日本大百科全書(ニッポニカ) 「ポロ」の意味・わかりやすい解説
ポロ
ぽろ
polo
4人ずつのプレーヤーがマレット(長柄の木槌(きづち))でボールを奪い合い、ゴールに打ち込む。起源は騎馬民族の競技として始まったもので、古代ペルシアで盛んに行われた、チャウガーンĆawgánで、Ćawは木切れ=Caupa、gánはたたく物=gán(a)と推定される。ポロの語源は球を意味するチベット語puluに由来するとされる。
競技は、プレーヤーは1から4までの背番号をつけ、1、2はFW(フォワード)、3、4はBK(バック)になる。競技方法は1回7分30秒で、8回行う。回(ピリオド)が終わるたびに3分の休憩があり、4回目が終了したハーフ・タイムには5分間休む。審判は騎乗者2人とサイドライン1人からなっている。
競技場は長さ300ヤード(1ヤードは約91センチメートル)、幅160ヤード以内の長方形で、その周囲にはセーフティゾーンをつくる。11インチ(1インチは約2.54センチメートル)の高さの白い板柵(いたさく)で囲むのが規則だが、もし柵がない場合は、幅200ヤードまでがセーフティゾーンとして認められる。ゴールは高さ10フィート(1フィートは約30.48センチメートル)の柱を8ヤードの間隔で2本立てる。
プレーヤーが騎乗する馬はポロポニーといわれる小馬で、数年間調教訓練された15から15.2ハンズ(1ハンズは手幅の長さ)の高さの馬と限定されている。
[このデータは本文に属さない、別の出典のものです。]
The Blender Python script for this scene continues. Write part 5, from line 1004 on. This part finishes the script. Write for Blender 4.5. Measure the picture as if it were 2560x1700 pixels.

マレットはシャフト部分が47~54インチ、ヘッドは紙巻きたばこを大きくしたようなもので直径2インチ、長さ9インチの木製の槌である。ボールは、ヤナギ、トネリコ、竹の根でつくられ、直径3.25インチ、重さ4.25~4.75オンス(1オンスは28.35グラム)となっている。勝負服は白のパンツ、チームカラーのジャージーを着用、皮またはゴム製の膝(ひざ)当てとヘルメットを着けることになっている。
競技開始は、センターラインの両側に並んだ両チームの間に、ボールを投げ入れることから始まる。騎乗したままでマレットを使ってボールを打ち、相手ゴールに打ち込めば1点を与えられる。自陣のゴール防御の際、相手の人馬をつかんだり、マレットを使ってじゃますることは禁止されているが、ボールに対して相手の馬と同じサイドにいるか、直後の場合には、相手の打とうとするマレットを自分のマレットでひっかけることはできる。反則がなければゴールできたときにはペナルティーゴールが、また反則に応じてフリーヒットが与えられる。8回を終わって同点の場合は1点をとるまで延長する。現在は、インド、イギリス、アメリカなどを中心に、ヨーロッパ、アフリカなどでも行われている。